> TASK INSTRUCTIONS
Write the material out again in full, exactly.

***** MATERIAL PROVIDED *****

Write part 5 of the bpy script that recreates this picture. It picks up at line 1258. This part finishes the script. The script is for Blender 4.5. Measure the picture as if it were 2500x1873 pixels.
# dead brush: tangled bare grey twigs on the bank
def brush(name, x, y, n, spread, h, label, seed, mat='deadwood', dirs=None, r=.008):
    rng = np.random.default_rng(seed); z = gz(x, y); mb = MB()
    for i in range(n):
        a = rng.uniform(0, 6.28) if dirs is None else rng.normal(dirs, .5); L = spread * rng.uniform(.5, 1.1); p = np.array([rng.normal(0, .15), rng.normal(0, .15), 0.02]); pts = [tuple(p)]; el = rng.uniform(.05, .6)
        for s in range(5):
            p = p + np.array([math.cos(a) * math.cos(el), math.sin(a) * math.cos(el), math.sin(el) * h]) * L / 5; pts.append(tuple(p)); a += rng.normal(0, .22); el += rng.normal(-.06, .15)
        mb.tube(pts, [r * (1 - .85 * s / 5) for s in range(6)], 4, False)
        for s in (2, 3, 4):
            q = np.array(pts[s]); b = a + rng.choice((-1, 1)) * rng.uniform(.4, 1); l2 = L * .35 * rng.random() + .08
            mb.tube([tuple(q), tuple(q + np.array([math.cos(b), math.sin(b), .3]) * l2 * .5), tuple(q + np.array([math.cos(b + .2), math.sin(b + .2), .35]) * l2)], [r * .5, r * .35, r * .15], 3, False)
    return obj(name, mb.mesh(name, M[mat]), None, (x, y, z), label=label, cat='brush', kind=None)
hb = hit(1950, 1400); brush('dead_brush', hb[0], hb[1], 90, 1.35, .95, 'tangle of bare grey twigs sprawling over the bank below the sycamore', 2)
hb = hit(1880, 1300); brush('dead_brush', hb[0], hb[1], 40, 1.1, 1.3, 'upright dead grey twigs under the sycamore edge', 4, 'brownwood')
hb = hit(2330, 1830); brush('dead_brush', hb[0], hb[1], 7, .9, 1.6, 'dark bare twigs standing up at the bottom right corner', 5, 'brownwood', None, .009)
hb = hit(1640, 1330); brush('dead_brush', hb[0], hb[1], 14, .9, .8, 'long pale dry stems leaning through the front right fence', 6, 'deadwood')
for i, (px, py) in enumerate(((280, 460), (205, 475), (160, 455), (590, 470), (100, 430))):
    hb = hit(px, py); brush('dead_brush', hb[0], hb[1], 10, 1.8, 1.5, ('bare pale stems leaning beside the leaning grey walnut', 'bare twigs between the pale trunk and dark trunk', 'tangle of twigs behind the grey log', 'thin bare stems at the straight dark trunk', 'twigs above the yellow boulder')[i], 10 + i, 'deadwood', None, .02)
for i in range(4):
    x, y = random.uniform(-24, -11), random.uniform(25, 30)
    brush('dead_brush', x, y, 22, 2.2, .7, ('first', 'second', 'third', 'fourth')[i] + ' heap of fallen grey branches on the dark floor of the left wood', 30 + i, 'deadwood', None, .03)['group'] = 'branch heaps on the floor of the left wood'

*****

> EXERCISE RESPONSE
Write part 5 of the bpy script that recreates this picture. It picks up at line 1258. This part finishes the script. The script is for Blender 4.5. Measure the picture as if it were 2500x1873 pixels.
# dead brush: tangled bare grey twigs on the bank
def brush(name, x, y, n, spread, h, label, seed, mat='deadwood', dirs=None, r=.008):
    rng = np.random.default_rng(seed); z = gz(x, y); mb = MB()
    for i in range(n):
        a = rng.uniform(0, 6.28) if dirs is None else rng.normal(dirs, .5); L = spread * rng.uniform(.5, 1.1); p = np.array([rng.normal(0, .15), rng.normal(0, .15), 0.02]); pts = [tuple(p)]; el = rng.uniform(.05, .6)
        for s in range(5):
            p = p + np.array([math.cos(a) * math.cos(el), math.sin(a) * math.cos(el), math.sin(el) * h]) * L / 5; pts.append(tuple(p)); a += rng.normal(0, .22); el += rng.normal(-.06, .15)
        mb.tube(pts, [r * (1 - .85 * s / 5) for s in range(6)], 4, False)
        for s in (2, 3, 4):
            q = np.array(pts[s]); b = a + rng.choice((-1, 1)) * rng.uniform(.4, 1); l2 = L * .35 * rng.random() + .08
            mb.tube([tuple(q), tuple(q + np.array([math.cos(b), math.sin(b), .3]) * l2 * .5), tuple(q + np.array([math.cos(b + .2), math.sin(b + .2), .35]) * l2)], [r * .5, r * .35, r * .15], 3, False)
    return obj(name, mb.mesh(name, M[mat]), None, (x, y, z), label=label, cat='brush', kind=None)
hb = hit(1950, 1400); brush('dead_brush', hb[0], hb[1], 90, 1.35, .95, 'tangle of bare grey twigs sprawling over the bank below the sycamore', 2)
hb = hit(1880, 1300); brush('dead_brush', hb[0], hb[1], 40, 1.1, 1.3, 'upright dead grey twigs under the sycamore edge', 4, 'brownwood')
hb = hit(2330, 1830); brush('dead_brush', hb[0], hb[1], 7, .9, 1.6, 'dark bare twigs standing up at the bottom right corner', 5, 'brownwood', None, .009)
hb = hit(1640, 1330); brush('dead_brush', hb[0], hb[1], 14, .9, .8, 'long pale dry stems leaning through the front right fence', 6, 'deadwood')
for i, (px, py) in enumerate(((280, 460), (205, 475), (160, 455), (590, 470), (100, 430))):
    hb = hit(px, py); brush('dead_brush', hb[0], hb[1], 10, 1.8, 1.5, ('bare pale stems leaning beside the leaning grey walnut', 'bare twigs between the pale trunk and dark trunk', 'tangle of twigs behind the grey log', 'thin bare stems at the straight dark trunk', 'twigs above the yellow boulder')[i], 10 + i, 'deadwood', None, .02)
for i in range(4):
    x, y = random.uniform(-24, -11), random.uniform(25, 30)
    brush('dead_brush', x, y, 22, 2.2, .7, ('first', 'second', 'third', 'fourth')[i] + ' heap of fallen grey branches on the dark floor of the left wood', 30 + i, 'deadwood', None, .03)['group'] = 'branch heaps on the floor of the left wood'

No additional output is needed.